La Fédération internationale de football (FIFA) va très loin pour protéger sa Coupe du monde. Dans le but de mieux valoriser ses contrats avec les diffuseurs du Mondial 2006 en Allemagne (9 juin-9 juillet), elle veut interdire la publication d’image de l’événement sur Internet jusqu’à une heure après la fin des rencontres !
Entre une fédération détentrice de droits sportifs et la télévision, dont la retransmission des événements sportifs représente un enjeu majeur en terme d’audience, les images sont le nerf de la guerre économique. Pas question donc pour les instances sportives ou pour les diffuseurs de permettre la moindre faille, vu l’importance des sommes engagées. Au risque d’aller trop loin dans les règlements audiovisuels. Que la Coupe du monde de football soit devenue un événement mercantile, soit. Que les diffuseurs, qui paient très cher le droit de retransmettre les images de l’événement, soient prioritaires passent encore. Mais que la Fédération internationale de football (FIFA) s’octroie le droit de dicter la ligne éditoriale des médias relève purement et simplement de l’ingérence. Et pourtant, la FIFA a concocté un règlement des plus contestables. Elle a prévu que les médias couvrant la Coupe du monde 2006 ne pourront publier les photos des matches sur leurs sites internet qu’une heure après la fin des rencontres. Une décision étonnante et difficilement compréhensible. En quoi, la publication du compte-rendu d’une rencontre avec une image en illustration nuirait-elle aux radiodiffuseurs officiels de la compétition qui retransmettent les matches en direct ? La réglementation de la FIFA limite également l’utilisation des photos par la presse, interdisant notamment de superposer des titres, des légendes ou des graphiques sur les photos.
Les associations de presse montent au créneau
Inquiète de ces restrictions, une délégation de l’Association mondiale des journaux (AMJ) a rencontré à Zurich le président de la Fédération internationale, Sepp Blatter. Les représentants de l’AMJ – l’organisation représente 18.000 journaux et regroupe 73 associations nationales d’éditeurs, des journaux et des directeurs de journaux dans 102 pays, ainsi que 11 agences de presse et neuf organisations de presse régionales et internationales – espèraient le convaincre de renoncer à ces restrictions qui empêcheraient la plupart des médias mondiaux d’offrir une couverture complète de la Coupe du monde. A l’issue de la rencontre, la FIFA et l’AMJ ont décidé de constituer un groupe de travail mixte pour résoudre les points de conflits.

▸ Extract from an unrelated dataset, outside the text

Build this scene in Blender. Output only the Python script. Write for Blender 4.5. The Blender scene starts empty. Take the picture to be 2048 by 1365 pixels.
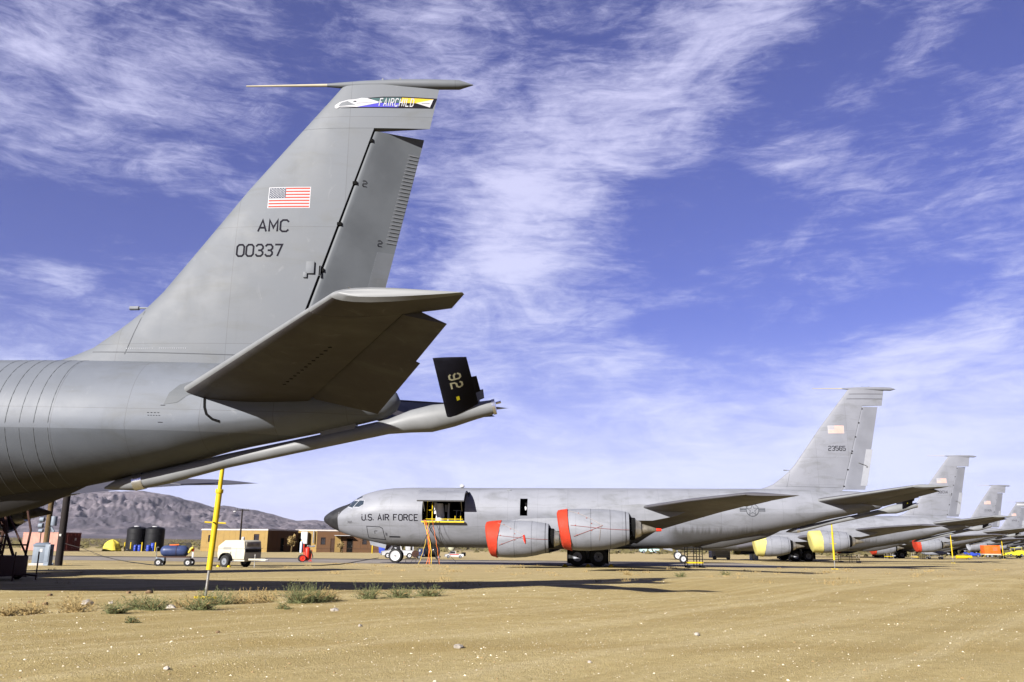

On observe déjà cette surenchère de réglementation en France. Ainsi, Canal + veille au grain à propos de la diffusion des images du Championnat de France de football de Ligue 1. Le championnat est résumé en 1 minute et 30 secondes sur les chaînes d’information sportive. Regarder les buts de la Ligue 1 est devenu impossible sur L’Equipe TV ou sur Infosport : les téléspectateurs doivent se contenter de tableaux récapitulant les scores et les classements. A raison de 600 millions d’euros par saison, on peut comprendre que Canal + ne souhaite pas voir son produit d’appel retransmis sur d’autres chaînes. Pourtant, la chaîne cryptée est plus laxiste sur d’autres sports. Dans un souci de promotion, elle ne crie pas au scandale devant les résumés des rencontres du Champion-nat de France de rugby (Top 14). Parfois, ce sont les chaînes elles-mêmes qui préfèrent taire un événement. Pour ne pas faire de la publicité à la concurrence ? Exemple au mois de juillet dernier où la page des sports vire à la caricature sur LCI. Alors que le Tour de France bat son plein, la chaîne d’information de TF1 ignore superbement l’événement. Après chaque étape, une simple photo de l’AFP montrant le vainqueur du jour fait office de résumé.
La solution pour mettre fin à ces excès ? Elle viendra peut-être de Bruxelles, qui envisage d’introduire dans la directive Télévision sans frontières, en cours de révision, une notion de droit à l’information.